**BRIEF**. Output the lines from the top of the entries below to the line with "random.seed(7)", both included, exactly and without pictures.

====== PROVIDED INFORMATION

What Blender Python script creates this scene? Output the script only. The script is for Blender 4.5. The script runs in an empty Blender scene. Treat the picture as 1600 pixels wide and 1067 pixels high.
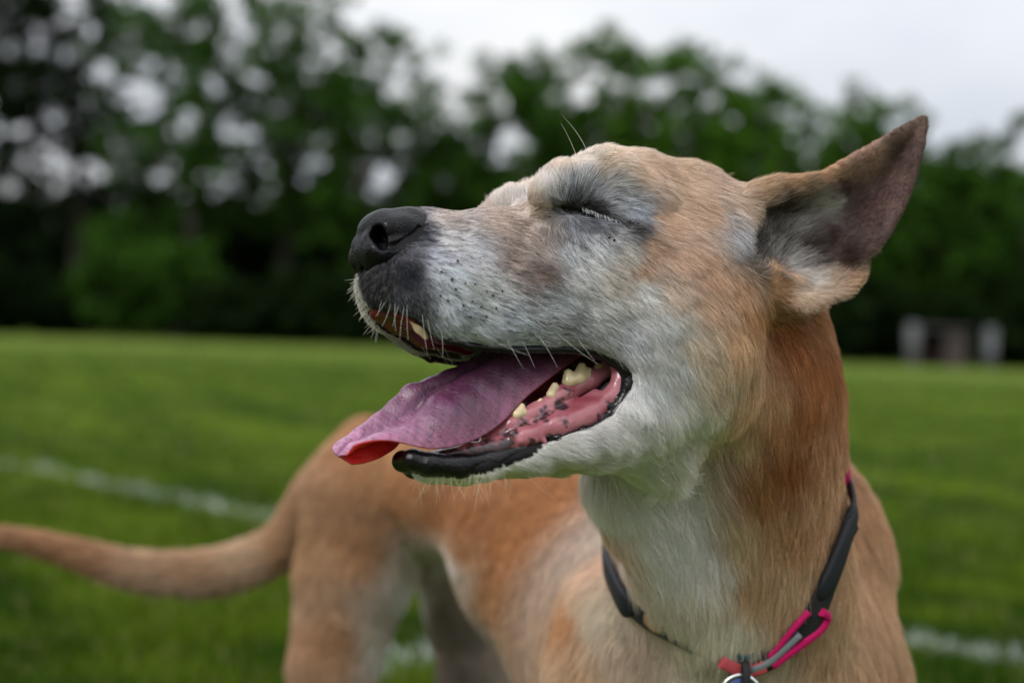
import bpy, bmesh, math, random, os
import numpy as np
from mathutils import Vector, Matrix
from mathutils.bvhtree import BVHTree

# ------------------------------------------------------------------ camera
scene = bpy.context.scene
COL = scene.collection
rng = np.random.default_rng(7)
random.seed(7)

CAM_H = 0.56
ROLL = math.radians(1.97)
PITCH = math.radians(-0.17)
FPX = 1600 * 50.0 / 36.0            # focal length in photo pixels
CAM = np.array([0.0, 0.0, CAM_H])
_f = np.array([0.0, math.cos(PITCH), math.sin(PITCH)])
_r0 = np.array([1.0, 0.0, 0.0])
_u0 = np.cross(_r0, _f)
AX_R = _r0 * math.cos(ROLL) + _u0 * math.sin(ROLL)
AX_U = -_r0 * math.sin(ROLL) + _u0 * math.cos(ROLL)
AX_F = _f

cam_data = bpy.data.cameras.new('camera')
cam_data.lens = 50.0
cam_data.sensor_width = 36.0
cam_data.clip_start = 0.02
cam_data.clip_end = 3000.0
cam_data.dof.use_dof = True
cam_data.dof.focus_distance = 0.742
cam_data.dof.aperture_fstop = 4.0
cam_data.dof.aperture_blades = 0
cam = bpy.data.objects.new('camera', cam_data)
m3 = Matrix(((AX_R[0], AX_U[0], -AX_F[0]), (AX_R[1], AX_U[1], -AX_F[1]), (AX_R[2], AX_U[2], -AX_F[2])))
cam.matrix_world = Matrix.Translation(Vector(CAM)) @ m3.to_4x4()
COL.objects.link(cam)
scene.camera = cam

# ------------------------------------------------------------------ overcast sky, soft sun, exposure
SUN_EL, SUN_AZ = math.radians(40), math.radians(-136)      # azimuth from +Y towards +X
world = bpy.data.worlds.new('World')
scene.world = world
world.use_nodes = True
wn, wl = world.node_tree.nodes, world.node_tree.links
wn.clear()
w_out = wn.new('ShaderNodeOutputWorld')
w_bg = wn.new('ShaderNodeBackground'); w_bg.inputs['Strength'].default_value = 0.12
w_sky = wn.new('ShaderNodeTexSky'); w_sky.sky_type = 'NISHITA'; w_sky.sun_disc = False
w_sky.sun_elevation = SUN_EL; w_sky.sun_rotation = SUN_AZ
w_tc = wn.new('ShaderNodeTexCoord')
w_sep = wn.new('ShaderNodeSeparateXYZ')
w_no = wn.new('ShaderNodeTexNoise'); w_no.inputs['Scale'].default_value = 3.2; w_no.inputs['Detail'].default_value = 5
w_map = wn.new('ShaderNodeMapping'); w_map.inputs['Scale'].default_value = (1, 1, 2.6)
w_ramp = wn.new('ShaderNodeValToRGB')
w_ramp.color_ramp.elements[0].position = 0.32; w_ramp.color_ramp.elements[0].color = (0.74, 0.78, 0.86, 1)
w_ramp.color_ramp.elements[1].position = 0.66; w_ramp.color_ramp.elements[1].color = (1.0, 1.0, 1.0, 1)
w_grad = wn.new('ShaderNodeMapRange')          # an overcast sky is brighter overhead than at the horizon
w_grad.inputs['From Min'].default_value = 0.0; w_grad.inputs['From Max'].default_value = 1.0
w_grad.inputs['To Min'].default_value = 3.5; w_grad.inputs['To Max'].default_value = 16.5
w_mul = wn.new('ShaderNodeVectorMath'); w_mul.operation = 'SCALE'
w_mix = wn.new('ShaderNodeMix'); w_mix.data_type = 'RGBA'; w_mix.inputs['Factor'].default_value = 0.93
wl.new(w_tc.outputs['Generated'], w_map.inputs['Vector'])
wl.new(w_map.outputs['Vector'], w_no.inputs['Vector'])
wl.new(w_no.outputs['Fac'], w_ramp.inputs['Fac'])
wl.new(w_tc.outputs['Generated'], w_sep.inputs['Vector'])
wl.new(w_sep.outputs['Z'], w_grad.inputs['Value'])
wl.new(w_ramp.outputs['Color'], w_mul.inputs[0])
wl.new(w_grad.outputs['Result'], w_mul.inputs['Scale'])
wl.new(w_sky.outputs['Color'], w_mix.inputs[6])
wl.new(w_mul.outputs['Vector'], w_mix.inputs[7])
wl.new(w_mix.outputs[2], w_bg.inputs['Color'])
wl.new(w_bg.outputs['Background'], w_out.inputs['Surface'])

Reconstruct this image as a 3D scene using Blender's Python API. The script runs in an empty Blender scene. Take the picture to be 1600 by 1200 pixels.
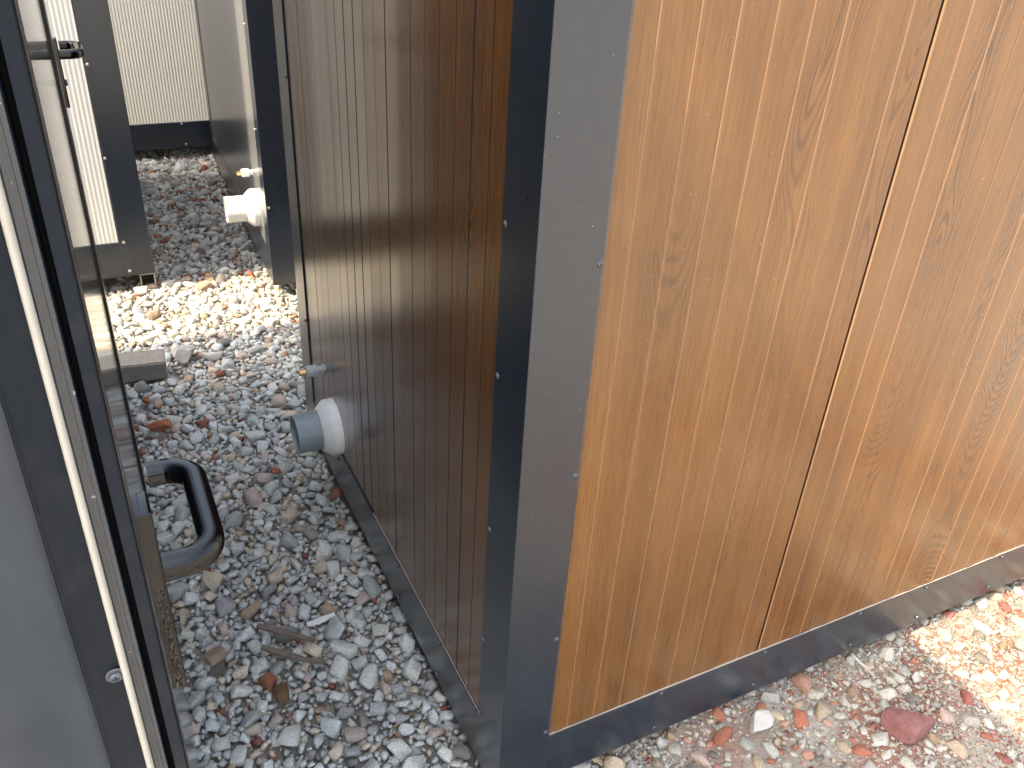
import bpy, bmesh, math, random
import numpy as np
from mathutils import Vector, Matrix
sc = bpy.context.scene
COL = sc.collection

# ------------------------------------------------------------------ camera
R = [[0.89675368, -0.4394075, 0.05247749],
     [-0.18761727, -0.48490957, -0.85420283],
     [0.40078997, 0.75616385, -0.51728487]]
cd = bpy.data.cameras.new('camera'); cam = bpy.data.objects.new('camera', cd); COL.objects.link(cam)
right, down, fwd = Vector(R[0]), Vector(R[1]), Vector(R[2])
m = Matrix.Identity(4)
for i in range(3):
    m[i][0] = right[i]; m[i][1] = -down[i]; m[i][2] = -fwd[i]
m[0][3], m[1][3], m[2][3] = -0.4908, -0.8822, 1.5501
cam.matrix_world = m
cd.sensor_width = 36; cd.lens = 1344.0 / 1600 * 36
cd.clip_start = 0.02; cd.clip_end = 2000
sc.camera = cam

# ------------------------------------------------------------------ light
EPS = 0.18
sun_dir = Vector((-1, -EPS, 1.42)).normalized()
elev = math.asin(sun_dir.z)
W = bpy.data.worlds.new('World'); sc.world = W; W.use_nodes = True
nt = W.node_tree
bg = nt.nodes['Background']; bg.inputs['Strength'].default_value = 0.15
sky = nt.nodes.new('ShaderNodeTexSky'); sky.sky_type = 'NISHITA'; sky.sun_disc = False
sky.sun_elevation = elev; sky.sun_rotation = math.radians(-90 - math.degrees(EPS))
sky.air_density = 1.6; sky.dust_density = 4.5; sky.ozone_density = 0.6
hsv = nt.nodes.new('ShaderNodeHueSaturation'); hsv.inputs['Saturation'].default_value = 0.68
nt.links.new(sky.outputs[0], hsv.inputs['Color']); nt.links.new(hsv.outputs[0], bg.inputs['Color'])
sd = bpy.data.lights.new('sun', 'SUN'); sd.energy = 2.1; sd.angle = math.radians(0.5); sd.color = (1.0, 0.80, 0.52)
so = bpy.data.objects.new('sun', sd); COL.objects.link(so)
so.rotation_euler = sun_dir.to_track_quat('Z', 'Y').to_euler()
sc.view_settings.view_transform = 'Standard'; sc.view_settings.look = 'None'
sc.view_settings.exposure = 2.2; sc.view_settings.gamma = 1; sc.view_settings.use_curve_mapping = False

# ------------------------------------------------------------------ helpers
rnd = random.Random(5)

def mesh_obj(name, bm, mat, parent=None, smooth=False, loc=None):
    me = bpy.data.meshes.new(name)
    bmesh.ops.recalc_face_normals(bm, faces=bm.faces)
    bm.to_mesh(me); bm.free()
    if smooth:
        me.shade_smooth()
    me.materials.append(mat)
    o = bpy.data.objects.new(name, me); COL.objects.link(o)
    if parent is not None: o.parent = parent
    if loc is not None: o.location = loc
    return o

def empty(name, label, cat, loc=(0, 0, 0), rz=0, group=None):
    o = bpy.data.objects.new(name, None); COL.objects.link(o)
    o.location = loc; o.rotation_euler = (0, 0, rz); o.empty_display_size = 0.1
    return tag(o, label, cat, group)

def tag(o, label, cat, group=None, kind=None):
    if label: o['label'] = label
    if cat: o['category'] = cat
    if group: o['group'] = group
    if kind: o['kind'] = kind
    return o

def box(bm, x0, x1, y0, y1, z0, z1):
    v = [bm.verts.new(p) for p in ((x0,y0,z0),(x1,y0,z0),(x1,y1,z0),(x0,y1,z0),(x0,y0,z1),(x1,y0,z1),(x1,y1,z1),(x0,y1,z1))]
    for f in ((0,3,2,1),(4,5,6,7),(0,1,5,4),(1,2,6,5),(2,3,7,6),(3,0,4,7)):
        bm.faces.new([v[i] for i in f])

def extrude(bm, pts, z0, z1):
    """closed XY outline -> vertical prism"""
    a = [bm.verts.new((x, y, z0)) for x, y in pts]; b = [bm.verts.new((x, y, z1)) for x, y in pts]
    n = len(pts)
    for i in range(n):
        j = (i + 1) % n
        bm.faces.new((a[i], a[j], b[j], b[i]))
    bm.faces.new(a[::-1]); bm.faces.new(b)

def lathe(bm, prof, M, n=40, close=True):
    """prof: list of (axial, radius); axis = local +X of M"""
    rings = []
    for ax, r in prof:
        rings.append([bm.verts.new(M @ Vector((ax, r*math.cos(2*math.pi*k/n), r*math.sin(2*math.pi*k/n)))) for k in range(n)])
    for a, b in zip(rings, rings[1:]):
        for k in range(n):
            bm.faces.new((a[k], a[(k+1) % n], b[(k+1) % n], b[k]))
    if close:
        bm.faces.new(rings[0]); bm.faces.new(rings[-1])
    return rings

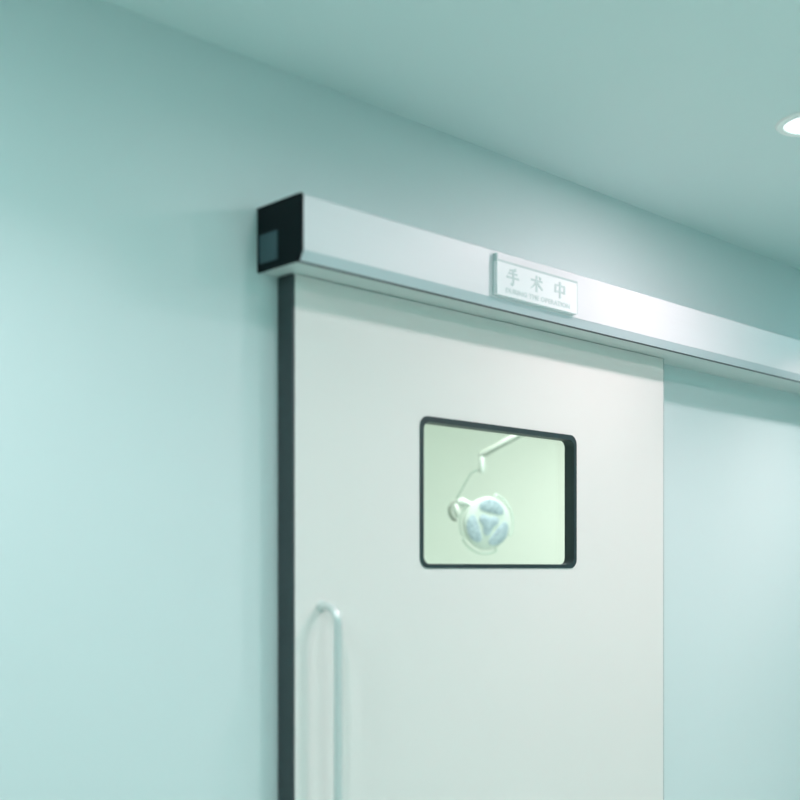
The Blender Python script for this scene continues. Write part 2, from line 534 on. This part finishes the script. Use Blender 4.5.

============

**COMPLETED TASK**.
What Blender Python script creates this scene? Output the script only. The script is for Blender 4.5. The script runs in an empty Blender scene. Treat the picture as 1600 pixels wide and 1067 pixels high.
import bpy, bmesh, math, random, os
import numpy as np
from mathutils import Vector, Matrix
from mathutils.bvhtree import BVHTree

# ------------------------------------------------------------------ camera
scene = bpy.context.scene
COL = scene.collection
rng = np.random.default_rng(7)
random.seed(7)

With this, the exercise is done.